Der Einwand der Stpfl., sie könne auch deshalb nur mit dem Ertragsanteil (ß 22 Ziff. 1 Buchst. a EStG) zur Einkommensteuer herangezogen werden, weil sich bei dem Rentenverpflichteten die Zahlungen nur in Höhe des in ihnen enthaltenen Zinsanteils gewinnmindernd auswirkten, geht fehl. Denn die steuerliche Behandlung des Vorganges muß nach allgemeinen bilanzsteuerrechtlichen Grundsätzen beim Veräußerer eine andere sein als beim Erwerber (Verpflichteten). Auf seiten des letzteren liegt ein Anschaffungsgeschäft vor, das erfolgsneutral zu behandeln ist, so daß sich nur die Zinsleistungen für das jeweilige Rentenkapital auf den Gewinn auswirken können. Bei der Besteuerung der Bezüge des Rentenberechtigten dagegen ist der aus der Veräußerung erzielte Gewinn zu erfassen. Im übrigen stimmt der sich beim Verpflichteten ergebende individuelle bemessene, veränderliche Zinsanteil betragsmäßig nicht mit dem in § 22 EStG vorgeschriebenen schematisierten, unveränderlichen Ertragsanteil überein.

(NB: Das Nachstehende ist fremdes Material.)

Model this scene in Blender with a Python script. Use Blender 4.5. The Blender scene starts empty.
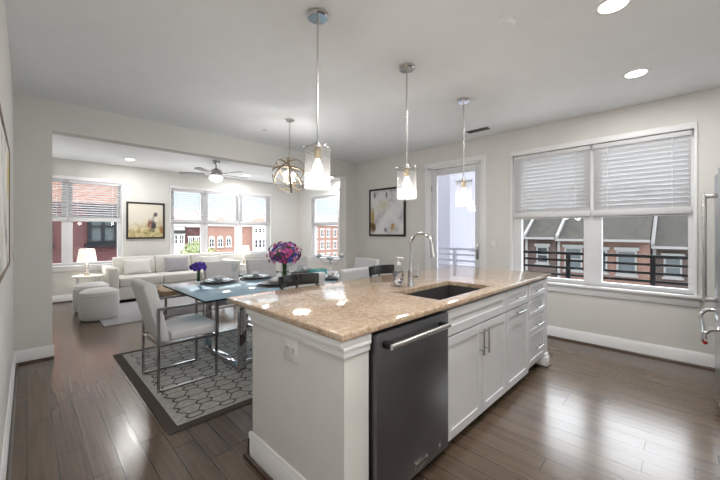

Auch soweit die Rentenbezüge als betriebliche Versorgungsrenten anzusehen sein sollten, ist § 22 EStG unanwendbar. Es handelt sich auch insoweit um nachträgliche Einkünfte aus Gewerbebetrieb (vgl. BFH-Urteil VI 322, 323/61 U vom 10. Oktober 1963, BFH 77, 741, BStBl III 1963, 592). Der Umstand, daß ein Stammrecht vorliegt, führt nicht dazu, betriebliche Versorgungsrenten als sonstige Einkünfte zu behandeln. Entscheidend ist der enge wirtschaftliche Zusammenhang der Rentenbezüge mit der früheren betrieblichen Tätigkeit. Der im Schrifttum geäußerten gegenteiligen Auffassung (vgl. Lademann-Lenski-Brockhoff, Anm. 5 Ziff. 5 b zu § 22 EStG), auf die sich die Stpfl. bezieht, stimmt der Senat nicht zu.
Es braucht für den Streitfall auch nicht entschieden zu werden, welche Bedeutung bei der Versteuerung betrieblicher Versorgungsrenten dem Vorliegen eines Kapitalkontos dem Ausscheiden aus dem Betrieb zukommt, vor allem ob und inwieweit eine Verrechnung vorzunehmen ist. Denn im Streitjahr war der Betrag des Kapitalkontos bereits überschritten.